W tym roku na Rynku I w Łęcznej stanęła nowa sztuczna prawie 9-metrowa choinka, którą zdobi niemal siedem tysięcy ledowych punktów. Zrobiła duże wrażenie na mieszkańcach. Łęcznianie robili sobie przy niej zdjęcia, szczegółnie wieczorami, kiedy wygląda najbardziej efektownie. Potem umieszczali na Facebooku selfie z choinką. Jednak niektórym to nie wystarczyło, o czym świadczą takie zdjęcia znalezione na portalu społecznościowym i wideo udostępniane w Internecie:
Poniedziałkowe wybryki chuliganów sprawiły, że od początku tego tygodnia świeciła tylko dolna część sztucznego drzewka, a trzy górne warstwy lampek zostały uszkodzone.

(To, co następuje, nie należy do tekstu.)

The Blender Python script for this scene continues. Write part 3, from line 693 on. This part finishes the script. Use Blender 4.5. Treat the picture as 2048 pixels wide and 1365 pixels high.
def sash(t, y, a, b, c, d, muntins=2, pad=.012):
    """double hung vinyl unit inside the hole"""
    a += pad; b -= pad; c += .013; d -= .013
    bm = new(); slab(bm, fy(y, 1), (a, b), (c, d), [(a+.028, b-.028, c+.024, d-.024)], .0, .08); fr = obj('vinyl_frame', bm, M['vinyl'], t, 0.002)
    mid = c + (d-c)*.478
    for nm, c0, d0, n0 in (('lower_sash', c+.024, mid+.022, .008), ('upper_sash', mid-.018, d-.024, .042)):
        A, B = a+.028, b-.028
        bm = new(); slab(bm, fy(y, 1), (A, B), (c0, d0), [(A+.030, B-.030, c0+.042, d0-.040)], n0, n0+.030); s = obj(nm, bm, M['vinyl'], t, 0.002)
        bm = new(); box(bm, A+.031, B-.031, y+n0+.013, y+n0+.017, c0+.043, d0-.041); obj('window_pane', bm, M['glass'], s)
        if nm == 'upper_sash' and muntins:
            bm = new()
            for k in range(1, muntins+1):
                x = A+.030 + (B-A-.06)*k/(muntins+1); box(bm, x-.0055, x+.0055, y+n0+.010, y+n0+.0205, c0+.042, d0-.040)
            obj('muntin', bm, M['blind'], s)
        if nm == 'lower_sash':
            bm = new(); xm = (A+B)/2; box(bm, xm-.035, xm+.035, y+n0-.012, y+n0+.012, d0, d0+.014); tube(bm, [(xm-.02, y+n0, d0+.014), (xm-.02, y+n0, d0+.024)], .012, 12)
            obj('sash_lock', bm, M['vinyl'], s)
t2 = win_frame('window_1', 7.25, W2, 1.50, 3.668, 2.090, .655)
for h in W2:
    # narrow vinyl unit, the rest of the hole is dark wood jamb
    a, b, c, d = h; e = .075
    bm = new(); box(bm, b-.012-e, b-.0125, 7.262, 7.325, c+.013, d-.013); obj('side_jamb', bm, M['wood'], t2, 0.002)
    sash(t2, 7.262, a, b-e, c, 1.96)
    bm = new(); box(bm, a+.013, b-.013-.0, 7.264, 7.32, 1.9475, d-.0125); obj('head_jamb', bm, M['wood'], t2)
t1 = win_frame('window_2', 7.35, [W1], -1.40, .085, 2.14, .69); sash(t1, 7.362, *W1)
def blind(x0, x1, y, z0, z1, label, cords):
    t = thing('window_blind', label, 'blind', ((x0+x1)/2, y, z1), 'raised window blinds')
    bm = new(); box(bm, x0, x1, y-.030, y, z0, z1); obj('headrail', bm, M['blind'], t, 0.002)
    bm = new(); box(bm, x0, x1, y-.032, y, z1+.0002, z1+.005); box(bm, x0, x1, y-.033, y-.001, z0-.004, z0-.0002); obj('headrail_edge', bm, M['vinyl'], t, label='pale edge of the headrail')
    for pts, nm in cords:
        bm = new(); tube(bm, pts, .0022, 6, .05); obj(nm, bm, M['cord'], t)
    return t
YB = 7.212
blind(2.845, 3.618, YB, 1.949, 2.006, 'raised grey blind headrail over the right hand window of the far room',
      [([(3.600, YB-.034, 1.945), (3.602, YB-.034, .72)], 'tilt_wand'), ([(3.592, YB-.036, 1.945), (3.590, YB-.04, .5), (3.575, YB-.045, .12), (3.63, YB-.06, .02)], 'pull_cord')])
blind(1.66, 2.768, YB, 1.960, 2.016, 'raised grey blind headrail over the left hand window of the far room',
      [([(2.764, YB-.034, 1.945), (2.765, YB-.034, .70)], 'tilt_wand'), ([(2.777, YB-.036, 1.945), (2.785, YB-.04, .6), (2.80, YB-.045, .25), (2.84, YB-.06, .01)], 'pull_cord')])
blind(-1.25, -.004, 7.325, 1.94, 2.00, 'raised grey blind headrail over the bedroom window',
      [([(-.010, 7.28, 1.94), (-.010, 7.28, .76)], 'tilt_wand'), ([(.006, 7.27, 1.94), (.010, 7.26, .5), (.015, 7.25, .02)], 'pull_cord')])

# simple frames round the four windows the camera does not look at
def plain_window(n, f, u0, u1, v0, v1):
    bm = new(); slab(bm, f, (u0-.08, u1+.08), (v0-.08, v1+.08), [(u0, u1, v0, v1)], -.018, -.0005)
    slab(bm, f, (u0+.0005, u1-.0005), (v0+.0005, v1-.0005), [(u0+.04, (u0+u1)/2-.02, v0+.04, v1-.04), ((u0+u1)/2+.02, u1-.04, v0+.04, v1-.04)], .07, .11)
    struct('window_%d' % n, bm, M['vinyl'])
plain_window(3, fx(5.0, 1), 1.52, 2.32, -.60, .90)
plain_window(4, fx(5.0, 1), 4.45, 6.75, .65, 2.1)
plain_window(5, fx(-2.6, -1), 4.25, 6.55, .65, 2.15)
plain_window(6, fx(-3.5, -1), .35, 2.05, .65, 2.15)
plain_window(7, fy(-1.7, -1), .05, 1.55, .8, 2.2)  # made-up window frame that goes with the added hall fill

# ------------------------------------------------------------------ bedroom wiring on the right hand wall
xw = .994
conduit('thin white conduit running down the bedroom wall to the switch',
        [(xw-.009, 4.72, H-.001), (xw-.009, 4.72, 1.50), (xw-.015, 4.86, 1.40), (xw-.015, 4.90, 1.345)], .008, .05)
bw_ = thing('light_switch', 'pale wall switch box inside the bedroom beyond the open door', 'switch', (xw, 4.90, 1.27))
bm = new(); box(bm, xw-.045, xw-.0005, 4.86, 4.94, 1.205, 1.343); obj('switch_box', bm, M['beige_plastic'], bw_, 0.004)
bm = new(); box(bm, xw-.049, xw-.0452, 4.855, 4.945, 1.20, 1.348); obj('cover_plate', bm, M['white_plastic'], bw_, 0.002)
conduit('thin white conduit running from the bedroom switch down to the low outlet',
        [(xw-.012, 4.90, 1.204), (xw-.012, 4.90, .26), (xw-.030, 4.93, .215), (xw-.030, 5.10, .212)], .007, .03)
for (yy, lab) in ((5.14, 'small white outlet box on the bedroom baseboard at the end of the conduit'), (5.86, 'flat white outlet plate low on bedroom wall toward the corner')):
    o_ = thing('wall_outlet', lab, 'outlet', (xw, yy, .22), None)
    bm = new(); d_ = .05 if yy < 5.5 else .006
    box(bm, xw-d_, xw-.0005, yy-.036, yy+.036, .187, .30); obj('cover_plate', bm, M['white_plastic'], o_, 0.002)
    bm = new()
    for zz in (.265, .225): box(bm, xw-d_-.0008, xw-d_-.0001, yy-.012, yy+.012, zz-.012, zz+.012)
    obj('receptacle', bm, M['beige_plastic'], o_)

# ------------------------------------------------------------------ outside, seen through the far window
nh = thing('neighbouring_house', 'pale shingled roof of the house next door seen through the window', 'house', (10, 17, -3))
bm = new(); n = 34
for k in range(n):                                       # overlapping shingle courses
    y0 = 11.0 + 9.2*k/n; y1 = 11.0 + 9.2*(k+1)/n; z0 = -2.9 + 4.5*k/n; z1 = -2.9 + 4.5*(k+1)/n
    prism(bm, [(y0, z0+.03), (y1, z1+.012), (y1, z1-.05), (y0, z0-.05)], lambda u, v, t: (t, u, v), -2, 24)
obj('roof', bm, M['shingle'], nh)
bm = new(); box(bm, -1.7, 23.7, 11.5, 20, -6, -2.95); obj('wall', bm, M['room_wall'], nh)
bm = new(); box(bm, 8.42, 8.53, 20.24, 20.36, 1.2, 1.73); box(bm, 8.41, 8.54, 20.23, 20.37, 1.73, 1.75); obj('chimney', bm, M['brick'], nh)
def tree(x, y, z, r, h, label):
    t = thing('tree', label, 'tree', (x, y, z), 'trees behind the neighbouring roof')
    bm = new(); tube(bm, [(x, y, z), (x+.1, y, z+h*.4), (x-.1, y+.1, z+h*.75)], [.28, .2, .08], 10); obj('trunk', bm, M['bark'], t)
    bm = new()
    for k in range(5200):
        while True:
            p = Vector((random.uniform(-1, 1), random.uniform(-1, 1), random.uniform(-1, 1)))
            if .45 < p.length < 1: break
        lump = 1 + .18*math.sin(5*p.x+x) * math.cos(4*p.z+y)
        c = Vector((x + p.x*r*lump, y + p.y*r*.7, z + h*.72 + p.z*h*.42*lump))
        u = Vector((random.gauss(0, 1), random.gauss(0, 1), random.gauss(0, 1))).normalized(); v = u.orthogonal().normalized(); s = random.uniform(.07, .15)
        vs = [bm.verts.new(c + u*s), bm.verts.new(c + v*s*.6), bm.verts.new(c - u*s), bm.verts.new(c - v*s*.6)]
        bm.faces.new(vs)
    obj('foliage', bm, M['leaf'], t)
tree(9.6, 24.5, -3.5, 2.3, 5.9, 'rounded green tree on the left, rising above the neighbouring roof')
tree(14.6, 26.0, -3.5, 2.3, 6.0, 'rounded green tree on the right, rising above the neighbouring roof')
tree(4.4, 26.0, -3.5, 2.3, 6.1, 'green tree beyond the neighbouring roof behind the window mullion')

Dzień przed sylwestrem służbom udało się uporać z uszkodzeniem.
Rynek I jest objęty monitoringiem miejskim. - Na obrazie nie widać aktów chuligańskich, może to usterka techniczna - uważa Joanna Wojciechowska, komendant straży miejskiej w Łęcznej.
Inaczej myślą mieszkańcy pobliskich kamienic. - Nieraz musiałem ganiać młodych ludzi, którzy wspinali się wysoko na choinkę. Tym razem zrobili to w nocy, kiedy nikt nie widział - mówi jeden z mieszkańców.
Ich relację potwierdzają pracownicy firmy, która naprawia dzisiaj choinkę. - Wspinali się z dwóch stron po stelażu. Widać to było po śladach, z każdym kolejnym stopniem zruszali światełka, przez co doszło do spięcia - mówi jeden z pracowników.
Przed godz. 10 udało się zaświecić większość lapmek, ale nadal technicy nie mogą uporać się z górną częścią choinki. Jednak wieczorem choinka powinna już świecić w pełni.